In Tennyson’s The Princess there’s a lovely use of this evocative word: “Said Ida; ‘let us down and rest;’ and we / Down from the lean and wrinkled precipices, / By every coppice-feathered chasm and cleft, / Dropt through the ambrosial gloom to where below / No bigger than a glow-worm shone the tent / Lamp-lit from the inner.” It’s a feeling that every wild camper knows (although not necessarily with princess in tow).

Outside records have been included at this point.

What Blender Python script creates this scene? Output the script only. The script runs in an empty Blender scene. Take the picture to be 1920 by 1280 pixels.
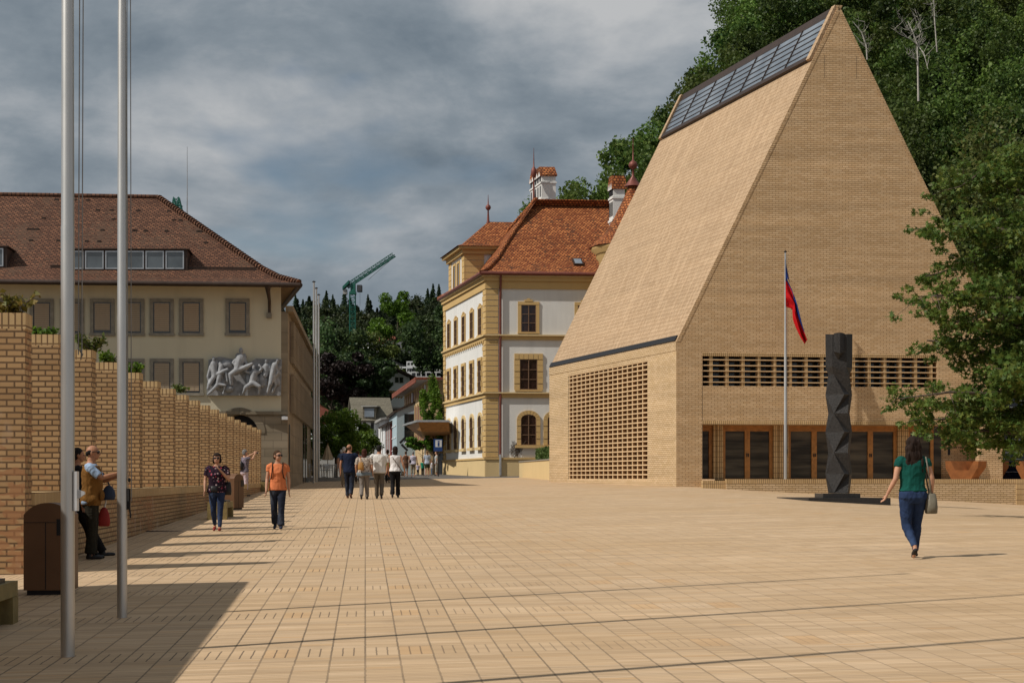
import bpy, math, random
import numpy as np
from mathutils import Vector, Matrix
random.seed(7); RNG = np.random.default_rng(7)
scene = bpy.context.scene
COL = scene.collection
PI = math.pi
# ------------------------------------------------------------------ camera geometry (metres; eye 1.5 m above the plaza)
F, CX, HZ, EYE = 3000.0, 960.0, 898.0, 1.5
def at(px, py, Y): return Vector(((px-CX)*Y/F, Y, EYE+(HZ-py)*Y/F))
def smooth(a, b, x):
    t = min(1.0, max(0.0, (x-a)/(b-a))); return t*t*(3-2*t)
def ground_z(X, Y):
    z = 0.0167*min(Y, 118.0) + 0.016*max(-14.0, min(X, 26.0))
    d = max(0.0, min(X, 26.0)-7.3)
    if d > 0: z -= 0.071*d*smooth(24, 48, Y)
    return z
def hit(px, py):
    lo, hi = 4.0, 117.9
    f = lambda Y: EYE+(HZ-py)*Y/F - ground_z((px-CX)*Y/F, Y)
    for i in range(60):
        m = .5*(lo+hi)
        if f(m) > 0: lo = m
        else: hi = m
    Y = .5*(lo+hi); X = (px-CX)*Y/F
    return Vector((X, Y, ground_z(X, Y)))
U2 = Vector((1, .0917, 0)).normalized()       # paving axes: across and along the plaza
V2 = Vector((-.0917, 1, 0)).normalized()
ZZ = Vector((0, 0, 1))

# ------------------------------------------------------------------ object helpers
def tag(o, label=None, cat=None, group=None, kind=None):
    if label: o['label'] = label
    if cat: o['category'] = cat
    if group: o['group'] = group
    if kind: o['kind'] = kind
    return o
def thing(name, label, cat, loc=(0, 0, 0), group=None):
    o = bpy.data.objects.new(name, None); COL.objects.link(o); o.location = loc
    o.empty_display_size = .2
    return tag(o, label, cat, group)
def wloc(o):
    v = Vector((0, 0, 0))
    while o is not None:
        v += Vector(o.location); o = o.parent
    return v
def copy_tree(o, parent=None):
    c = o.copy(); COL.objects.link(c); c.parent = parent
    for ch in o.children: copy_tree(ch, c)
    return c
class MB:
    """collects faces in world (or local) metres and links them as one mesh object"""
    def __init__(s): s.v, s.f, s.mi, s.uv, s.sm = [], [], [], [], []
    def poly(s, pts, mi=0, uv=None, smooth=False):
        b = len(s.v); s.v += [tuple(p) for p in pts]; s.f.append(tuple(range(b, b+len(pts)))); s.mi.append(mi); s.uv.append(uv); s.sm.append(smooth)
    def mesh(s, verts, faces, mi=0, smooth=False):
        b = len(s.v); s.v += [tuple(p) for p in verts]
        for f in faces: s.f.append(tuple(i+b for i in f)); s.mi.append(mi); s.uv.append(None); s.sm.append(smooth)
    def boxa(s, o, a, b, c, mi=0):
        """box with corner o and edge vectors a, b, c"""
        o, a, b, c = Vector(o), Vector(a), Vector(b), Vector(c)
        p = [o, o+a, o+a+b, o+b, o+c, o+a+c, o+a+b+c, o+b+c]
        fs = [(0, 3, 2, 1), (4, 5, 6, 7), (0, 1, 5, 4), (1, 2, 6, 5), (2, 3, 7, 6), (3, 0, 4, 7)]
        if a.cross(b).dot(c) < 0: fs = [f[::-1] for f in fs]
        s.mesh(p, fs, mi)
    def box(s, x0, x1, y0, y1, z0, z1, mi=0): s.boxa((x0, y0, z0), (x1-x0, 0, 0), (0, y1-y0, 0), (0, 0, z1-z0), mi)
    def bar(s, p, q, w, h=None, mi=0, up=ZZ):
        p, q = Vector(p), Vector(q); h = w if h is None else h
        d = (q-p); u = d.cross(Vector(up))
        if u.length < 1e-6: u = d.cross(Vector((1, 0, 0)))
        u.normalize(); v = u.cross(d).normalized()
        s.boxa(p-u*w/2-v*h/2, u*w, v*h, d, mi)
    def tube(s, pts, radii, n=10, mi=0, caps=True, smooth=True):
        pts = [Vector(p) for p in pts]
        if not hasattr(radii, '__len__'): radii = [radii]*len(pts)
        vs, fs = [], []
        ref = Vector((0, 0, 1)) if abs((pts[-1]-pts[0]).normalized().z) < .9 else Vector((1, 0, 0))
        for i, p in enumerate(pts):
            t = (pts[min(i+1, len(pts)-1)]-pts[max(i-1, 0)])
            t = t.normalized() if t.length > 1e-9 else Vector((0, 0, 1))
            a = t.cross(ref).normalized(); b = t.cross(a).normalized()
            for k in range(n):
                an = 2*PI*k/n; vs.append(p+(a*math.cos(an)+b*math.sin(an))*radii[i])
        for i in range(len(pts)-1):
            for k in range(n):
                k2 = (k+1) % n; fs.append((i*n+k, (i+1)*n+k, (i+1)*n+k2, i*n+k2))
        s.mesh(vs, fs, mi, smooth)
        if caps:
            s.mesh(vs[:n], [tuple(range(n))], mi); s.mesh(vs[-n:], [tuple(range(n))[::-1]], mi)
    def lathe(s, c, prof, n=20, mi=0, smooth=True):
        c = Vector(c); vs, fs = [], []
        for r, z in prof:
            for k in range(n):
                an = 2*PI*k/n; vs.append(c+Vector((r*math.cos(an), r*math.sin(an), z)))
        for i in range(len(prof)-1):
            for k in range(n):
                k2 = (k+1) % n; fs.append((i*n+k, i*n+k2, (i+1)*n+k2, (i+1)*n+k))
        s.mesh(vs, fs, mi, smooth)
        s.mesh(vs[:n], [tuple(range(n))[::-1]], mi); s.mesh(vs[-n:], [tuple(range(n))], mi)
    def ell(s, c, r, n=14, m=9, mi=0):
        c = Vector(c); prof = []
        vs, fs = [], []
        for i in range(m+1):
            th = PI*i/m - PI/2
            for k in range(n):
                an = 2*PI*k/n; vs.append(c+Vector((r[0]*math.cos(th)*math.cos(an), r[1]*math.cos(th)*math.sin(an), r[2]*math.sin(th))))
        for i in range(m):
            for k in range(n):
                k2 = (k+1) % n; fs.append((i*n+k, i*n+k2, (i+1)*n+k2, (i+1)*n+k))
        s.mesh(vs, fs, mi, True)
    def build(s, name, mat, parent=None, uvrot=None):
        off = wloc(parent) if parent is not None else Vector((0, 0, 0))
        me = bpy.data.meshes.new(name)
        V = np.array(s.v, dtype=np.float64).reshape(-1, 3)
        me.from_pydata((V-np.array(off)).tolist(), [], s.f)
        me.materials.clear()
        for m in (mat if isinstance(mat, (list, tuple)) else [mat]): me.materials.append(m)
        me.polygons.foreach_set('material_index', s.mi); me.polygons.foreach_set('use_smooth', s.sm)
        uvl = me.uv_layers.new(name='UVMap'); data = np.zeros((len(me.loops), 2)); k = 0
        for fi, f in enumerate(s.f):
            P = V[list(f)]
            if s.uv[fi] is not None: data[k:k+len(f)] = s.uv[fi]
            else:
                n = np.zeros(3)
                for i in range(len(f)): n += np.cross(P[i], P[(i+1) % len(f)])
                L = np.linalg.norm(n); n = n/L if L > 1e-12 else np.array([0, 0, 1.])
                if abs(n[2]) > .92:
                    t = np.array(uvrot[0] if uvrot else (1, 0, 0)); b = np.array(uvrot[1] if uvrot else (0, 1, 0))
                else:
                    t = np.cross((0, 0, 1), n); t /= np.linalg.norm(t); b = np.cross(n, t)
                data[k:k+len(f), 0] = P@t; data[k:k+len(f), 1] = P@b
            k += len(f)
        uvl.data.foreach_set('uv', data.ravel())
        me.update()
        o = bpy.data.objects.new(name, me); COL.objects.link(o)
        if parent is not None: o.parent = parent
        return o

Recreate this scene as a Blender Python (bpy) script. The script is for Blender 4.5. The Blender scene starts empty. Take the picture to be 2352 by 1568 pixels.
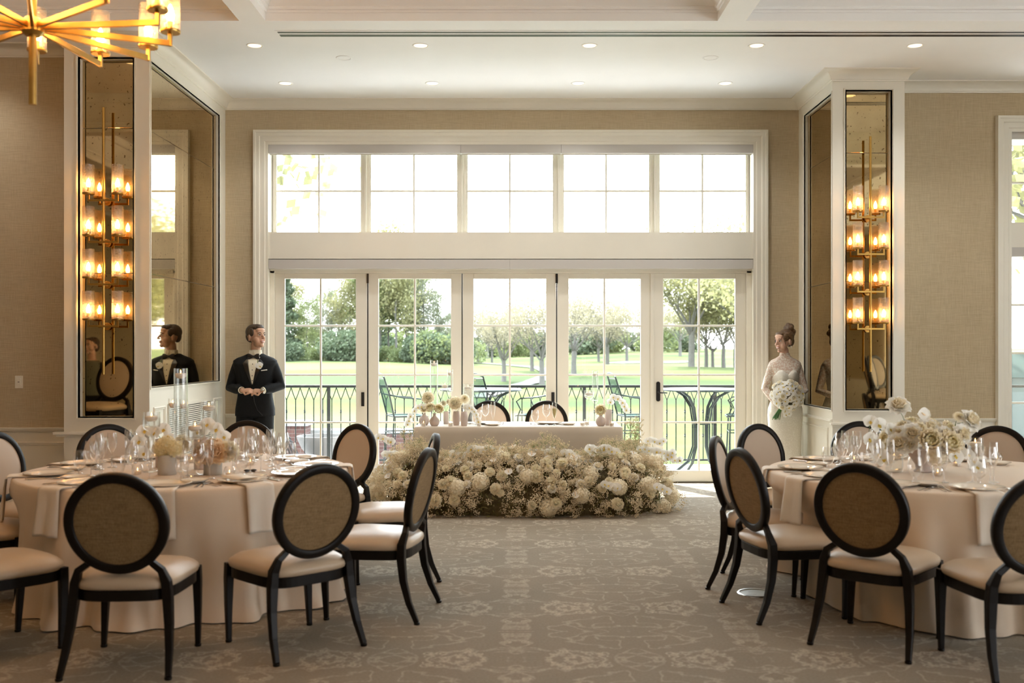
import bpy, math, random
from mathutils import Vector, Matrix, Euler, noise
C = bpy.context.scene.collection
SC = bpy.context.scene
PI = math.pi
rnd = random.Random(7)

# ------------------------------------------------------------------ camera, world, sun, exposure
H = 1.55            # eye height; the camera stands at the origin and looks along +Y
F = 2287.0          # focal length in pixels of the 2352 px wide frame (35 mm)
cam = bpy.data.cameras.new('camera'); camo = bpy.data.objects.new('camera', cam); C.objects.link(camo)
camo.location = (0, 0, H); camo.rotation_euler = (PI/2, 0, 0)
cam.sensor_width = 36; cam.lens = F*36/2352
cam.shift_x = -10/2352; cam.shift_y = 21/2352
cam.clip_end = 2000; cam.clip_start = 0.05
cam.dof.use_dof = True; cam.dof.focus_distance = 11.0; cam.dof.aperture_fstop = 2.2
SC.camera = camo
SC.view_settings.view_transform = 'Standard'; SC.view_settings.look = 'None'
SC.view_settings.exposure = 0.8; SC.view_settings.gamma = 1.0
SC.view_settings.use_curve_mapping = False
SC.cycles.max_bounces = 12; SC.cycles.transparent_max_bounces = 40; SC.cycles.glossy_bounces = 5
SC.cycles.diffuse_bounces = 5; SC.cycles.sample_clamp_indirect = 10; SC.cycles.caustics_reflective = False
SC.cycles.caustics_refractive = False

w = bpy.data.worlds.new('sky'); SC.world = w; w.use_nodes = True
nt = w.node_tree; bg = nt.nodes['Background']
tc = nt.nodes.new('ShaderNodeTexCoord'); sx = nt.nodes.new('ShaderNodeSeparateXYZ')
cr = nt.nodes.new('ShaderNodeValToRGB'); mr = nt.nodes.new('ShaderNodeMapRange')
nt.links.new(tc.outputs['Generated'], sx.inputs[0]); nt.links.new(sx.outputs['Z'], mr.inputs[0])
mr.inputs[1].default_value = -0.1; mr.inputs[2].default_value = 0.7
nt.links.new(mr.outputs[0], cr.inputs[0]); nt.links.new(cr.outputs[0], bg.inputs[0])
cr.color_ramp.elements[0].color = (0.97, 0.98, 0.98, 1); cr.color_ramp.elements[1].color = (0.76, 0.88, 1.0, 1)
bg.inputs[1].default_value = 6.0

sun = bpy.data.lights.new('sun', 'SUN'); suno = bpy.data.objects.new('sun', sun); C.objects.link(suno)
sun.energy = 13.0; sun.angle = math.radians(1.0); sun.color = (1.0, 0.95, 0.87)
suno.rotation_euler = Vector((0.26, -0.46, -0.85)).to_track_quat('-Z', 'Y').to_euler()

def portal(name, loc, sx_, sz_):
    l = bpy.data.lights.new(name, 'AREA'); o = bpy.data.objects.new(name, l); C.objects.link(o)
    l.shape = 'RECTANGLE'; l.size = sx_; l.size_y = sz_; o.location = loc; o.rotation_euler = (-PI/2, 0, 0)
    l.cycles.is_portal = True
    return o
portal('window_light_portal', (-0.06, 11.95, 2.0), 5.8, 3.9)

def P(px, py, D):
    """real position of something seen at a place of the photograph, at its true distance D"""
    return Vector(((px-1186)*D/F, D, H-(py-805)*D/F))

# ------------------------------------------------------------------ tagging
def tag(o, label=None, cat=None, group=None, kind=None):
    if label: o['label'] = label
    if cat: o['category'] = cat
    if group: o['group'] = group
    if kind: o['kind'] = kind
    return o
def empty(name, loc=(0, 0, 0), rz=0, label=None, cat=None, group=None):
    o = bpy.data.objects.new(name, None); C.objects.link(o); o.location = loc; o.rotation_euler = (0, 0, rz)
    o.empty_display_size = 0.1
    return tag(o, label, cat, group)
KIDS = {}
def copy_tree(o, parent=None):
    c = o.copy(); C.objects.link(c)
    if parent is not None: c.parent = parent; KIDS.setdefault(parent.name, []).append(c)
    for ch in list(KIDS.get(o.name, [])): copy_tree(ch, c)
    return c
def dup(o, loc, rz=0, label=None, group=None, scale=None):
    c = copy_tree(o); c.location = loc; c.rotation_euler = (0, 0, rz)
    if label: c['label'] = label
    if group: c['group'] = group
    if scale: c.scale = (scale,)*3 if not hasattr(scale, '__len__') else scale
    return c

# ------------------------------------------------------------------ mesh builder
class MB:
    def __init__(s): s.v = []; s.f = []; s.m = []; s.cur = 0
    def mat(s, i): s.cur = i; return s
    def add(s, vs, fs, M=None):
        b = len(s.v)
        if M is not None: vs = [M @ Vector(v) for v in vs]
        s.v += [tuple(v) for v in vs]
        s.f += [tuple(b+i for i in f) for f in fs]; s.m += [s.cur]*len(fs)
        return s
    def box(s, x0, x1, y0, y1, z0, z1, M=None):
        v = [(x0,y0,z0),(x1,y0,z0),(x1,y1,z0),(x0,y1,z0),(x0,y0,z1),(x1,y0,z1),(x1,y1,z1),(x0,y1,z1)]
        return s.add(v, [(0,3,2,1),(4,5,6,7),(0,1,5,4),(1,2,6,5),(2,3,7,6),(3,0,4,7)], M)
    def lathe(s, prof, n=24, M=None, cap0=False, cap1=False, a0=0, a1=2*PI):
        full = abs(a1-a0-2*PI) < 1e-6
        k = n if full else n+1
        vs = []; fs = []
        for r, z in prof:
            for i in range(k):
                a = a0+(a1-a0)*i/n
                vs.append((r*math.cos(a), r*math.sin(a), z))
        for j in range(len(prof)-1):
            for i in range(n):
                i2 = (i+1) % k
                fs.append((j*k+i, j*k+i2, (j+1)*k+i2, (j+1)*k+i))
        if cap0: fs.append(tuple(range(k-1, -1, -1)))
        if cap1: fs.append(tuple((len(prof)-1)*k+i for i in range(k)))
        return s.add(vs, fs, M)
    def rings(s, rings, closed=False, caps=True, M=None):
        n = len(rings[0]); vs = [p for r in rings for p in r]; fs = []
        m = len(rings)
        for j in range(m if closed else m-1):
            j2 = (j+1) % m
            for i in range(n):
                i2 = (i+1) % n
                fs.append((j*n+i, j*n+i2, j2*n+i2, j2*n+i))
        if caps and not closed:
            fs.append(tuple(range(n-1, -1, -1))); fs.append(tuple((m-1)*n+i for i in range(n)))
        return s.add(vs, fs, M)
    def tube(s, pts, r, n=8, closed=False, M=None, flat=None, up=None, caps=True):
        """r: number or list; flat=(a,b) multiplies the two cross axes"""
        pts = [Vector(p) for p in pts]; m = len(pts)
        rs = r if hasattr(r, '__len__') else [r]*m
        a, b = flat or (1, 1)
        rg = []; prev = None
        for i, p in enumerate(pts):
            if closed: t = pts[(i+1) % m]-pts[i-1]
            else: t = pts[min(i+1, m-1)]-pts[max(i-1, 0)]
            if t.length < 1e-9: t = Vector((0, 0, 1))
            t.normalize()
            if up is not None: u = Vector(up)
            elif prev is not None: u = prev
            else: u = Vector((0, 0, 1)) if abs(t.z) < 0.9 else Vector((1, 0, 0))
            u = u-t*u.dot(t)
            if u.length < 1e-6: u = t.orthogonal()
            u.normalize(); prev = u; w_ = t.cross(u)
            rg.append([p+u*(a*rs[i]*math.cos(2*PI*k/n))+w_*(b*rs[i]*math.sin(2*PI*k/n)) for k in range(n)])
        return s.rings(rg, closed, caps, M)
    def bar(s, p, q, w_=0.02, h_=0.02, up=(0, 0, 1)):
        """a square bar from p to q"""
        p = Vector(p); q = Vector(q); t = (q-p).normalized(); u = Vector(up); u = u-t*u.dot(t)
        if u.length < 1e-6: u = t.orthogonal()
        u.normalize(); v = t.cross(u)
        rg = [[c+v*(sa*w_/2)+u*(sb*h_/2) for sa, sb in ((-1,-1),(-1,1),(1,1),(1,-1))] for c in (p, q)]
        return s.rings(rg)
    def ell(s, c, r, n=12, m=8, M=None, rot=None):
        rx, ry, rz = r if hasattr(r, '__len__') else (r, r, r)
        R = Euler(rot).to_matrix() if rot else None
        vs = []; fs = []; c = Vector(c)
        def pt(x, y, z):
            q = Vector((x*rx, y*ry, z*rz))
            if R: q = R @ q
            return q+c
        vs.append(pt(0, 0, -1))
        for j in range(1, m):
            t = -PI/2+PI*j/m
            for i in range(n):
                a = 2*PI*i/n
                vs.append(pt(math.cos(t)*math.cos(a), math.cos(t)*math.sin(a), math.sin(t)))
        vs.append(pt(0, 0, 1)); L = len(vs)-1
        for i in range(n):
            i2 = (i+1) % n
            fs.append((0, 1+i2, 1+i)); fs.append((L, 1+(m-2)*n+i, 1+(m-2)*n+i2))
            for j in range(m-2):
                fs.append((1+j*n+i, 1+j*n+i2, 1+(j+1)*n+i2, 1+(j+1)*n+i))
        return s.add(vs, fs, M)
    def grid(s, fn, nu, nv, M=None):
        vs = [fn(i/nu, j/nv) for j in range(nv+1) for i in range(nu+1)]
        fs = [(j*(nu+1)+i, j*(nu+1)+i+1, (j+1)*(nu+1)+i+1, (j+1)*(nu+1)+i) for j in range(nv) for i in range(nu)]
        return s.add(vs, fs, M)
    def sweep(s, prof, path, mp, closed=False):
        """prof: (outward, w) points; path: 2-D (u,v) points, outward = left of travel; mp(u,v,w) -> xyz"""
        n = len(path); rg = []
        for i in range(n):
            def nrm(a, b):
                d = Vector((b[0]-a[0], b[1]-a[1])); d.normalize(); return Vector((-d.y, d.x))
            if closed or 0 < i < n-1:
                n1 = nrm(path[i-1], path[i]); n2 = nrm(path[i], path[(i+1) % n])
                q = n1+n2; q = q/max(q.dot(n1), 0.2)
            elif i == 0: q = nrm(path[0], path[1])
            else: q = nrm(path[-2], path[-1])
            rg.append([mp(path[i][0]+q.x*a, path[i][1]+q.y*a, b) for a, b in prof])
        return s.rings(rg, closed, caps=not closed)
    def build(s, name, mats, parent=None, smooth=False, bevel=0, seg=2, loc=None, angle=40):
        me = bpy.data.meshes.new(name); me.from_pydata(s.v, [], s.f)
        if not isinstance(mats, (list, tuple)): mats = [mats]
        for m_ in mats: me.materials.append(m_)
        if len(mats) > 1: me.polygons.foreach_set('material_index', s.m)
        o = bpy.data.objects.new(name, me); C.objects.link(o)
        if parent is not None: o.parent = parent; KIDS.setdefault(parent.name, []).append(o)
        if loc is not None: o.location = loc
        if smooth:
            me.polygons.foreach_set('use_smooth', [True]*len(me.polygons))
            if angle < 180:
                try: me.set_sharp_from_angle(angle=math.radians(angle))
                except Exception: pass
        if bevel:
            b = o.modifiers.new('bevel', 'BEVEL'); b.width = bevel; b.segments = seg; b.limit_method = 'ANGLE'; b.angle_limit = math.radians(35)
        me.update()
        return o
def remesh(o, size=0.008, it=6, fac=0.5):
    r = o.modifiers.new('join', 'REMESH'); r.mode = 'VOXEL'; r.voxel_size = size; r.use_smooth_shade = True
    q = o.modifiers.new('soften', 'SMOOTH'); q.iterations = it; q.factor = fac
    return o
def struct(o): o['kind'] = 'structure'; return o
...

But it wasn’t Tennyson who was the presiding literary spirit of our Shropshire coppice, but Mary Webb. Living in nearby Spring Cottage from 1917-1927, the author famously gained inspiration from the Shropshire landscape. Webb’s literary reputation has waxed and waned over the years – following her early death, then Prime Minister Stanley Baldwin was fulsome in his praise, but later readers (including, famously, Stella Gibbons) were less impressed. Whatever we might think of her novels, I’ve always found Webb’s “Spring of Joy” nature journals thoughtful and instructive – albeit unfashionably religious and somewhat over-written for contemporary tastes. Perhaps we might do better to understand Webb as primarily a nature writer, and not as a kind of non-modernist novelist of the modernist era. With the current resurgence of interest in all things “green,” Webb is worth further consideration. In naming this blog I invoke Webb’s attentive and wondering attitude towards the natural world – whether on her doorstep or beyond.